Index Derivatives: A Change in Lot Size
- October 21, 2024
- 651 Views
- by Manaswi Agarwal
A report from SEBI shows that individual traders made net losses of Rs 1.81 lakh crore in F&O in the past three years with only 7.2% making a profit. To protect investors’ interest, NSE has revised the lot sizes for index derivatives which will come into effect from November 20, 2024. Read this blog to know the impact of revised lot sizes on investors.
What is a Lot Size in Index?
A lot size defines the number of shares a trader can buy in one transaction. In the Index, the lot size refers to the number of shares purchased in one transaction of Nifty, Nifty Bank, Nifty Financial Services, and other indices. In options and future trading of index, the total number of contracts contained in one derivative security is represented by the lot size.
For Instance: The lot size of an options contract is 100, if an investor enters into one options contract that means it is an agreement of buying 100 shares of the underlying asset.
Revised Lot Sizes
NSE released a circular on Oct 18, 2024 with revised contract sizes for index derivatives. According to the guidelines of SEBI, revised versions of index derivatives have been released to strengthen the equity index derivatives framework which would result in protecting investors’ interests and maintain stability in the market.
The revised lot size for index derivative is as follows:
Index | Existing Lots | Revised Lots |
Nifty 50 | 25 | 75 |
Nifty Bank | 15 | 30 |
Nifty Financial Services | 25 | 65 |
Nifty Midcap Select | 50 | 120 |
Nifty Next 50 | 10 | 25 |
It will come into effect for all new index derivatives contracts (includes weekly, monthly, quarterly and half- yearly) introduced from November 20, 2024, onwards.
*Existing contracts will continue with the same lot size till the date of expiry. While quarterly and half-yearly expiry contracts shall be transitioned to the new contract size on December 24, 2024.
Change in Contract Size
From November 20, 2024, the contract size for index F&O contracts will be between Rs 15 Lakhs to Rs 20 Lakhs, currently it falls between Rs 5 Lakh to 10 Lakhs. An increase in contract value states a direct proportional increase in margin requirements as per the revised contract sizes for index derivatives.

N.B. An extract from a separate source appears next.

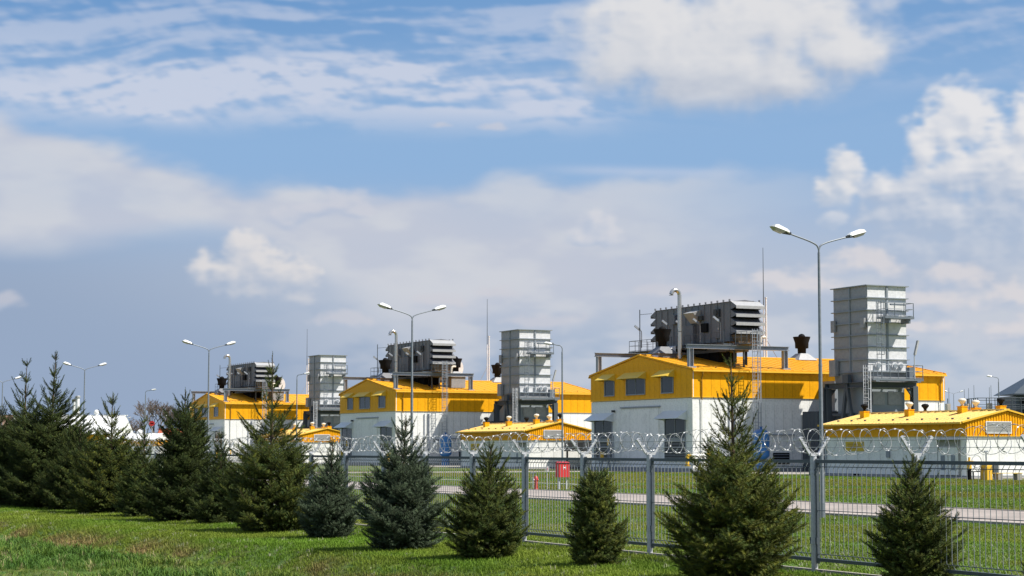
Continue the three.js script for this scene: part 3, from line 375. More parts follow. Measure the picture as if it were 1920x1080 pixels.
// ---------------------------------------------------------------- compressor hall (origin at the front corner, x along the long side, z = 0 the sunlit side, -20 the far side)
const LEN = 29, WID = 20, BAND = 7.0, EAVE = 9.6, RIDGE = 11.24, roofY = (z) => EAVE + (RIDGE - EAVE) * (1 - Math.abs(z + WID / 2) / (WID / 2));
function makeHall(label) {
  const o = thing('compressor_hall', label, 'industrial hall', 'yellow and white compressor halls');
  const gab = [[0, 0.3], [-WID, 0.3], [-WID, EAVE - 0.25], [-WID / 2, RIDGE - 0.25], [0, EAVE - 0.25]];
  const core = prism(gab.map(([z, y]) => [-z, y]), LEN - 0.24).applyMatrix4(new THREE.Matrix4().makeRotationY(Math.PI / 2)).translate(0.12, 0, 0);   // shape x -> -z
  core.scale(1, 1, 0.994).translate(0, 0, -0.06);
  const w = part('wall', [core, bx(-0.05, LEN + 0.05, -0.3, 0.34, -WID - 0.05, 0.05)], M.seam, o);
  // cladding panels, each with its own joint
  const T = 0.1, gapJ = 0.024, NP = 20, pw = WID / NP, NL = 29, pl = LEN / NL;
  const wl = join([bx(0, T, 0.36, BAND - 0.1, gapJ / 2, pw - gapJ / 2)]), ll = join([bx(gapJ / 2, pl - gapJ / 2, 0.36, BAND - 0.1, 0, T)]), ly = join([bx(gapJ / 2, pl - gapJ / 2, BAND, EAVE - 0.12, 0, T + 0.06)]);
  for (let i = 0; i < NP; i++) {
    const z = -WID + i * pw; for (const e of [0, 1]) { const a = part('cladding_panel', wl, M.white, w); a.position.set(e ? LEN - T : 0, 0, z);
      const y0 = roofY(z + gapJ / 2) - 0.1, y1 = roofY(z + pw - gapJ / 2) - 0.1, g = prism([[gapJ / 2, BAND], [pw - gapJ / 2, BAND], [pw - gapJ / 2, y1], [gapJ / 2, y0]], T + 0.06).rotateY(-Math.PI / 2); // x->z, depth -> -x
      const b = part('cladding_panel', [g], M.yellow, w); b.position.set(e ? LEN + 0.06 : T, 0, z); }
  }
  for (let i = 0; i < NL; i++) for (const e of [0, 1]) { const a = part('cladding_panel', ll, M.white, w); a.position.set(i * pl, 0, e ? -WID : -T); const b = part('cladding_panel', ly, M.yellow, w); b.position.set(i * pl, 0, e ? -WID - 0.06 : -T); }
  part('drip_edge', [bx(-0.09, LEN + 0.09, BAND - 0.06, BAND - 0.002, -0.1, 0.1), bx(-0.09, LEN + 0.09, BAND - 0.06, BAND - 0.002, -WID - 0.1, -WID + 0.1), bx(-0.09, 0.05, BAND - 0.06, BAND - 0.002, -WID + 0.101, -0.101), bx(LEN - 0.05, LEN + 0.09, BAND - 0.06, BAND - 0.002, -WID + 0.101, -0.101)], M.capY, o);
  // corner flashings
  part('corner_trim', [bx(-0.012, 0.1, 0.36, BAND - 0.07, -0.098, 0.012), bx(LEN - 0.1, LEN + 0.012, 0.36, BAND - 0.07, -0.098, 0.012), bx(-0.075, 0.1, BAND, EAVE - 0.13, -0.098, 0.075), bx(LEN - 0.1, LEN + 0.075, BAND, EAVE - 0.13, -0.098, 0.075)], M.yellow, o).material = M.white;
  part('corner_trim', [bx(-0.077, 0.02, BAND, EAVE - 0.13, -0.097, 0.077), bx(LEN - 0.02, LEN + 0.077, BAND, EAVE - 0.13, -0.097, 0.077)], M.yellow, o);
  // roof: ribbed sheets on both slopes
  const sl = Math.atan2(RIDGE - EAVE, WID / 2), SL = (WID / 2 + 0.3) / Math.cos(sl), roof = part('roof', [bx(-0.1, LEN + 0.1, RIDGE + 0.02, RIDGE + 0.13, -WID / 2 - 0.28, -WID / 2 + 0.28)], M.capY, o);
  const sheet = join([box(pl - 0.012, 0.06, SL, 0, 0, SL / 2), box(0.05, 0.04, SL, -pl / 2 + 0.04, 0.048, SL / 2), box(0.04, 0.02, SL, 0, 0.039, SL / 2)]), bolt = join([box(0.1, 0.07, 0.1)]);
  for (let i = 0; i < NL; i++) for (const e of [0, 1]) { const a = part('roof_sheet', sheet, M.roofY, roof); a.position.set((i + 0.5) * pl, RIDGE, -WID / 2); a.rotation.order = 'YXZ'; a.rotation.set(sl, e ? Math.PI : 0, 0); }
  for (let i = 0; i <= 14; i++) for (const x of [-0.06, LEN + 0.06]) { const z = -WID + i * WID / 14, a = part('rib_end', bolt, M.dark, roof); a.position.set(x, roofY(z) + 0.08, z); }
  for (let i = 0; i < 15; i++) { const a = part('snow_stop', bolt, M.dark, roof); a.position.set(1 + i * 1.95, roofY(-0.6) + 0.12, -0.6); }
  part('verge', [0, 1].flatMap((e) => [beam(V(e ? LEN + 0.08 : -0.08, EAVE - 0.02, 0.28), V(e ? LEN + 0.08 : -0.08, RIDGE + 0.03, -WID / 2), 0.12, 0.16), beam(V(e ? LEN + 0.08 : -0.08, RIDGE + 0.03, -WID / 2), V(e ? LEN + 0.08 : -0.08, EAVE - 0.02, -WID - 0.28), 0.12, 0.16)]), M.yellow, o);
  const gut = []; for (const [z, s] of [[0.36, 1], [-WID - 0.36, -1]]) gut.push(bx(-0.12, LEN + 0.12, EAVE - 0.26, EAVE - 0.09, z - 0.07, z + 0.07)); part('gutter', gut, M.capY, o);
  const dp = (x) => [tube([V(x, EAVE - 0.2, 0.36), V(x, EAVE - 0.5, 0.33), V(x, EAVE - 0.8, 0.2), V(x, EAVE - 1.05, 0.15)], 0.055, 12, 8), cyl(0.055, 0.055, EAVE - 1.05 - BAND + 0.3, x, BAND - 0.3, 0.15, 8)];
  part('downpipe', [...dp(0.95), ...dp(LEN - 0.5)], M.yellow, o).material = M.seamY; part('downpipe', [cyl(0.055, 0.055, BAND - 0.65, 0.95, 0.3, 0.12, 8), cyl(0.055, 0.055, BAND - 0.65, LEN - 0.5, 0.3, 0.12, 8)], M.lampW, o);
  // gable windows with sheet awnings (upper in the yellow band, tall ones in the white)
  const awning = (z0, z1, y, d, drop, m, p) => { const g = [], t = 0.03; g.push(hull([[0, y, z0], [0, y, z1], [-d, y - drop, z0], [-d, y - drop, z1], [0, y - t, z0], [0, y - t, z1], [-d, y - drop - 0.05, z0], [-d, y - drop - 0.05, z1]])); for (const z of [z0, z1]) g.push(hull([[0, y - 0.01, z - 0.01], [0, y - 0.01, z + 0.01], [-d, y - drop - 0.02, z - 0.01], [-d, y - drop - 0.02, z + 0.01], [0, y - drop * 1.25, z - 0.01], [0, y - drop * 1.25, z + 0.01]])); return part('awning', g, m, p); };
  const win = (z0, z1, y0, y1, x, bars, rails = []) => {
    const f = 0.09, g = [bx(x - 0.12, x, y0 - f, y0, z0 - f, z1 + f), bx(x - 0.08, x, y1, y1 + f, z0 - f, z1 + f), bx(x - 0.08, x, y0, y1, z0 - f, z0), bx(x - 0.08, x, y0, y1, z1, z1 + f)];
    for (let i = 1; i < bars; i++) { const z = lerp(z0, z1, i / bars); g.push(bx(x - 0.06, x, y0, y1, z - 0.035, z + 0.035)); } for (const y of rails) g.push(bx(x - 0.065, x, y - 0.04, y + 0.04, z0, z1));
    const q = part('window', g, M.steel, o); for (let i = 0; i < bars; i++) part('pane', [bx(x - 0.025, x - 0.004, y0, y1, lerp(z0, z1, i / bars) + 0.002, lerp(z0, z1, (i + 1) / bars) - 0.002)], M.glass, q); return q; };
  for (const [z0, z1, b] of [[-16.9, -15.0, 1], [-12.4, -8.8, 2], [-5.5, -3.4, 1]]) { win(z0, z1, 7.5, 8.95, -0.06, b); const q = awning(z0 - 0.5, z1 + 0.25, 9.65, 0.95, 0.6, M.awningY, o); q.position.x = -0.06; }
  for (const [z0, z1] of [[-19.2, -15.6], [-5.0, -1.3]]) { win(z0, z1, 3.2, 5.0, 0, 2); const l = part('louvre', [bx(-0.08, -0.002, 1.0, 3.05, z0 - 0.09, z1 + 0.09)], M.steel, o); for (let k = 0; k < 7; k++) part('louvre_slat', [beam(V(-0.11, 1.2 + k * 0.26, z0), V(-0.11, 1.2 + k * 0.26, z1), 0.03, 0.2)], M.dark, l); awning(z0 - 0.35, z1 + 0.3, 5.75, 1.15, 0.72, M.awningW, o); }
  const gate = part('gate', [bx(-0.05, -0.003, 0.4, 6.1, -13.4, -6.2)], M.white, o); part('gate_rail', [bx(-0.16, -0.003, 6.15, 6.28, -13.7, -5.9)], M.steel, gate);
  part('alarm_lamp', [box(0.3, 0.22, 0.22, -0.2, 5.9, -15.0), rod(V(0, 5.9, -15.0), V(-0.3, 5.9, -15.0), 0.04)], M.dark, o);
  // sunlit long side
  part('ledge', [bx(7.6, 11.2, 3.45, 3.55, 0.003, 0.16), bx(13, 16, 5.3, 5.4, 0.003, 0.16)], M.steel, o);
  const gl = part('louvre', [bx(8.8, 10.6, 0.75, 1.8, 0.003, 0.1)], M.black, o); for (let k = 0; k < 4; k++) part('louvre_slat', [bx(8.8, 10.6, 0.85 + k * 0.25, 0.9 + k * 0.25, 0.101, 0.19)], M.steel, gl);
  const dr = part('door', [bx(2.6, 3.7, 0.36, 2.5, 0.003, 0.06)], M.steel, o); part('handle', [bx(3.5, 3.56, 1.3, 1.5, 0.061, 0.12)], M.dark, dr);
  part('cable_tray', [bx(4.4, 4.6, 1, 6.6, 0.003, 0.12), bx(3.9, 4.0, 2, 6.6, 0.003, 0.1)], M.steel, o);
  return o;
}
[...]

No Calendar Spread Benefits
During calendar spreads, traders hold a variety of positions across different expiries which reduces the margin requirements on the day of expiry. To manage the risks of high volatility and unpredictable price movements, traders will not be eligible for margin benefits for calendar spreads on the day of expiry for contracts expiring on that day from February 1, 2025. This will require the traders to maintain full margin on the day of expiry.
Expiry Contracts
According to the recent regulations, there are weekly expiries for 4 indices on NSE and 2 on BSE. The new rules will come into effect from November 20, 2024 where the stock exchanges are allowed to offer weekly expiry contracts on one benchmark index. NSE will offer weekly expiry for Nifty 50 index, and offer only monthly expiry for other indices, hence eliminating weekly expiries.
Increased Margins
To maintain the volatility during expiry days, traders are required to maintain an Extreme Loss Margin (ELM) of 2% to short position. This will help to cover potential risks due to increased volatility.
ELM = Strike Price * Lot Size *2%
Impact on F&O Index Participants
Small index derivatives participants have been directly impacted by the implementation of revised lot sizes. Let us look how small participants can be impacted by these changes:
Increased Capital Requirements
Due to an increased lot size, index derivatives become less accessible for traders as the capital requirements are high. It restricts the participation of smaller traders as it might get difficult for them to allocate higher margins.
Market Volatility
An increase in the lot size simply indicates less participation of retail traders. This reduces market volatility due to a reduced number of small speculative trades.
Shift to other Financial Instruments
The increased lot size can be a cause for small traders to shift to other financial instruments due to the high risks involved in index derivatives. They can shift towards exchange traded funds, mini derivatives or options with lower lot sizes.
Less Flexibility
Traders who maintain smaller positions might find it less flexible to increment their positions due to larger lot sizes. In volatile markets, this could prove to be disadvantageous.
The Bottom Line
Index derivatives are highly risky due to its volatility. To protect retail investors from losses, NSE has revised the lot size for index derivatives. To deeply understand the workings of equity and index, enroll in an advanced technical analysis course “Trading in the Zone” offered by GTF.
FAQs
What is an Index Derivative?
An index derivative is in the form of options and futures which is a class of derivatives, the value of which is derived from the underlying index.
What is the lot size of index derivatives?
Previously, the lot size in Nifty 50 was 25 which is now revised to 75. Similarly, the lot sizes of other indices have been increased by SEBI.
Do all the indices have the same lot size?
No, the lot sizes of indices are different, according to revised norms, Nifty has 75 lots and Bank Nifty with 30 lots.